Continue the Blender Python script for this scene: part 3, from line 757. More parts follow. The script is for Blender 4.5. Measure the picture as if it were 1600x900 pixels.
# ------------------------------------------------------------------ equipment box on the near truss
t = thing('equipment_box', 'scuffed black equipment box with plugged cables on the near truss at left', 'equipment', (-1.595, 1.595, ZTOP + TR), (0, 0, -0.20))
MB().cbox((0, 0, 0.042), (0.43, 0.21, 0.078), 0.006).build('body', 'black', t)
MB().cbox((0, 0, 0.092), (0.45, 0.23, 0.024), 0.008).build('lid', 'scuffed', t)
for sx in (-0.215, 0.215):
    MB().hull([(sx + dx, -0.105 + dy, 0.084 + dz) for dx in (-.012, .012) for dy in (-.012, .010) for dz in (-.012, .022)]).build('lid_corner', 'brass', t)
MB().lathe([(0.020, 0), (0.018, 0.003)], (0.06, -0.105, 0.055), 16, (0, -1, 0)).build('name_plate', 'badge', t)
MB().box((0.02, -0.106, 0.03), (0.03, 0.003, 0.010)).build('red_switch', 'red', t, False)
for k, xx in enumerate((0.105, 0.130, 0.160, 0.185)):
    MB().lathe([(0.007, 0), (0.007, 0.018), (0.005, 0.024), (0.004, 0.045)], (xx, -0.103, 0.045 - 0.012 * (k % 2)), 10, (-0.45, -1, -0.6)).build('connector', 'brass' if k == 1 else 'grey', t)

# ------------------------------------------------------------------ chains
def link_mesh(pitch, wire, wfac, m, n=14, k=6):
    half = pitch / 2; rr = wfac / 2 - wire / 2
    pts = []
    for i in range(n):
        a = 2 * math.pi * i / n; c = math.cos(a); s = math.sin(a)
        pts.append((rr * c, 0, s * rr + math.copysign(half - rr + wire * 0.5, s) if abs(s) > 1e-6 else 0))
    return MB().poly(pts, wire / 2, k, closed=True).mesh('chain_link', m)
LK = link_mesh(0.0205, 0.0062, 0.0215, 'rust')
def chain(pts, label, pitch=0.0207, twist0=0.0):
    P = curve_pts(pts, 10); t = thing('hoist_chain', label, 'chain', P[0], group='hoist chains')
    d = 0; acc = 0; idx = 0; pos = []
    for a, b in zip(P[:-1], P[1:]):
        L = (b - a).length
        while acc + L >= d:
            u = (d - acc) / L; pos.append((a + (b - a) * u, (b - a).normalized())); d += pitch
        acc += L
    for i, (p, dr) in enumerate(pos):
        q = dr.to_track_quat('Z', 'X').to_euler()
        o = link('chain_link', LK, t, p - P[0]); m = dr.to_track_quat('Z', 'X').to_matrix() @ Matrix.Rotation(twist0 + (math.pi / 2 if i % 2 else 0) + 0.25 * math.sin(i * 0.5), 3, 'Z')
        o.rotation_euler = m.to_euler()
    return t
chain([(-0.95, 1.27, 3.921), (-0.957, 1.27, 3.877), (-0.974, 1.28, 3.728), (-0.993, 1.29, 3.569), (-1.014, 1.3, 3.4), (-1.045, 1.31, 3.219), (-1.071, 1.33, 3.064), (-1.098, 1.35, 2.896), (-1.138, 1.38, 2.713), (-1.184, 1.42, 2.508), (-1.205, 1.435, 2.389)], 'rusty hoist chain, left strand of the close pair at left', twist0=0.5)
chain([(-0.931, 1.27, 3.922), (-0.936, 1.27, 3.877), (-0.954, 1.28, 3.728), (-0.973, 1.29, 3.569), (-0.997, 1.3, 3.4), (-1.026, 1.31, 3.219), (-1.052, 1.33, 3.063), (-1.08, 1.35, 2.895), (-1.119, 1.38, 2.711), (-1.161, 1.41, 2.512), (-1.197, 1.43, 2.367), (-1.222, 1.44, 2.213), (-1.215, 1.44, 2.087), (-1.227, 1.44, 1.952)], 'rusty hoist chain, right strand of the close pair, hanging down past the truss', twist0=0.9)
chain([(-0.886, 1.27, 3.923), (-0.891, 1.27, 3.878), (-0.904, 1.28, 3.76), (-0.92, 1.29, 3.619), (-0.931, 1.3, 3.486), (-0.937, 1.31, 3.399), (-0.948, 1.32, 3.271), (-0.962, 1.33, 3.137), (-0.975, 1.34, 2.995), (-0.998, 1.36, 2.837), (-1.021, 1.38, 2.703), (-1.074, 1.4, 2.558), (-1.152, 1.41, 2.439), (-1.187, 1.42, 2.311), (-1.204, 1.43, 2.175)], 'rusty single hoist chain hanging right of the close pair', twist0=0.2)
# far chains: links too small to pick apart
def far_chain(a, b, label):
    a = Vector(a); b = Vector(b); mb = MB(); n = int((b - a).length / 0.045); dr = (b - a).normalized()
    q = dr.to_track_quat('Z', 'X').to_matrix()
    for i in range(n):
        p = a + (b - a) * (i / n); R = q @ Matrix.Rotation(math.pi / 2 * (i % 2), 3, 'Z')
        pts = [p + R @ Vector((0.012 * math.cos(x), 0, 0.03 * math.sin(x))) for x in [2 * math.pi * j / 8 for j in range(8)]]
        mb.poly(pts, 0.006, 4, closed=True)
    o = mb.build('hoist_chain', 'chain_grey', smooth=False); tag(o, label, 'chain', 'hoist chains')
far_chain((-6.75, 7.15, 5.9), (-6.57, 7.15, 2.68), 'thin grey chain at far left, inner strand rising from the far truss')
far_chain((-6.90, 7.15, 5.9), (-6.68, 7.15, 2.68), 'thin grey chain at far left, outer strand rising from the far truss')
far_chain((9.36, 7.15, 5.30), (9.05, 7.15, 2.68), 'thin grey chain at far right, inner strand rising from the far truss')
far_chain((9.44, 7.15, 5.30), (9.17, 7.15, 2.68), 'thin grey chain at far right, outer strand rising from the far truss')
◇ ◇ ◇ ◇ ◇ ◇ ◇
> TASK
Your task is to quote the listing above word for word.

> EXERCISE SOLUTION
Continue the Blender Python script for this scene: part 3, from line 757. More parts follow. The script is for Blender 4.5. Measure the picture as if it were 1600x900 pixels.
# ------------------------------------------------------------------ equipment box on the near truss
t = thing('equipment_box', 'scuffed black equipment box with plugged cables on the near truss at left', 'equipment', (-1.595, 1.595, ZTOP + TR), (0, 0, -0.20))
MB().cbox((0, 0, 0.042), (0.43, 0.21, 0.078), 0.006).build('body', 'black', t)
MB().cbox((0, 0, 0.092), (0.45, 0.23, 0.024), 0.008).build('lid', 'scuffed', t)
for sx in (-0.215, 0.215):
    MB().hull([(sx + dx, -0.105 + dy, 0.084 + dz) for dx in (-.012, .012) for dy in (-.012, .010) for dz in (-.012, .022)]).build('lid_corner', 'brass', t)
MB().lathe([(0.020, 0), (0.018, 0.003)], (0.06, -0.105, 0.055), 16, (0, -1, 0)).build('name_plate', 'badge', t)
MB().box((0.02, -0.106, 0.03), (0.03, 0.003, 0.010)).build('red_switch', 'red', t, False)
for k, xx in enumerate((0.105, 0.130, 0.160, 0.185)):
    MB().lathe([(0.007, 0), (0.007, 0.018), (0.005, 0.024), (0.004, 0.045)], (xx, -0.103, 0.045 - 0.012 * (k % 2)), 10, (-0.45, -1, -0.6)).build('connector', 'brass' if k == 1 else 'grey', t)

# ------------------------------------------------------------------ chains
def link_mesh(pitch, wire, wfac, m, n=14, k=6):
    half = pitch / 2; rr = wfac / 2 - wire / 2
    pts = []
    for i in range(n):
        a = 2 * math.pi * i / n; c = math.cos(a); s = math.sin(a)
        pts.append((rr * c, 0, s * rr + math.copysign(half - rr + wire * 0.5, s) if abs(s) > 1e-6 else 0))
    return MB().poly(pts, wire / 2, k, closed=True).mesh('chain_link', m)
LK = link_mesh(0.0205, 0.0062, 0.0215, 'rust')
def chain(pts, label, pitch=0.0207, twist0=0.0):
    P = curve_pts(pts, 10); t = thing('hoist_chain', label, 'chain', P[0], group='hoist chains')
    d = 0; acc = 0; idx = 0; pos = []
    for a, b in zip(P[:-1], P[1:]):
        L = (b - a).length
        while acc + L >= d:
            u = (d - acc) / L; pos.append((a + (b - a) * u, (b - a).normalized())); d += pitch
        acc += L
    for i, (p, dr) in enumerate(pos):
        q = dr.to_track_quat('Z', 'X').to_euler()
        o = link('chain_link', LK, t, p - P[0]); m = dr.to_track_quat('Z', 'X').to_matrix() @ Matrix.Rotation(twist0 + (math.pi / 2 if i % 2 else 0) + 0.25 * math.sin(i * 0.5), 3, 'Z')
        o.rotation_euler = m.to_euler()
    return t
chain([(-0.95, 1.27, 3.921), (-0.957, 1.27, 3.877), (-0.974, 1.28, 3.728), (-0.993, 1.29, 3.569), (-1.014, 1.3, 3.4), (-1.045, 1.31, 3.219), (-1.071, 1.33, 3.064), (-1.098, 1.35, 2.896), (-1.138, 1.38, 2.713), (-1.184, 1.42, 2.508), (-1.205, 1.435, 2.389)], 'rusty hoist chain, left strand of the close pair at left', twist0=0.5)
chain([(-0.931, 1.27, 3.922), (-0.936, 1.27, 3.877), (-0.954, 1.28, 3.728), (-0.973, 1.29, 3.569), (-0.997, 1.3, 3.4), (-1.026, 1.31, 3.219), (-1.052, 1.33, 3.063), (-1.08, 1.35, 2.895), (-1.119, 1.38, 2.711), (-1.161, 1.41, 2.512), (-1.197, 1.43, 2.367), (-1.222, 1.44, 2.213), (-1.215, 1.44, 2.087), (-1.227, 1.44, 1.952)], 'rusty hoist chain, right strand of the close pair, hanging down past the truss', twist0=0.9)
chain([(-0.886, 1.27, 3.923), (-0.891, 1.27, 3.878), (-0.904, 1.28, 3.76), (-0.92, 1.29, 3.619), (-0.931, 1.3, 3.486), (-0.937, 1.31, 3.399), (-0.948, 1.32, 3.271), (-0.962, 1.33, 3.137), (-0.975, 1.34, 2.995), (-0.998, 1.36, 2.837), (-1.021, 1.38, 2.703), (-1.074, 1.4, 2.558), (-1.152, 1.41, 2.439), (-1.187, 1.42, 2.311), (-1.204, 1.43, 2.175)], 'rusty single hoist chain hanging right of the close pair', twist0=0.2)
# far chains: links too small to pick apart
def far_chain(a, b, label):
    a = Vector(a); b = Vector(b); mb = MB(); n = int((b - a).length / 0.045); dr = (b - a).normalized()
    q = dr.to_track_quat('Z', 'X').to_matrix()
    for i in range(n):
        p = a + (b - a) * (i / n); R = q @ Matrix.Rotation(math.pi / 2 * (i % 2), 3, 'Z')
        pts = [p + R @ Vector((0.012 * math.cos(x), 0, 0.03 * math.sin(x))) for x in [2 * math.pi * j / 8 for j in range(8)]]
        mb.poly(pts, 0.006, 4, closed=True)
    o = mb.build('hoist_chain', 'chain_grey', smooth=False); tag(o, label, 'chain', 'hoist chains')
far_chain((-6.75, 7.15, 5.9), (-6.57, 7.15, 2.68), 'thin grey chain at far left, inner strand rising from the far truss')
far_chain((-6.90, 7.15, 5.9), (-6.68, 7.15, 2.68), 'thin grey chain at far left, outer strand rising from the far truss')
far_chain((9.36, 7.15, 5.30), (9.05, 7.15, 2.68), 'thin grey chain at far right, inner strand rising from the far truss')
far_chain((9.44, 7.15, 5.30), (9.17, 7.15, 2.68), 'thin grey chain at far right, outer strand rising from the far truss')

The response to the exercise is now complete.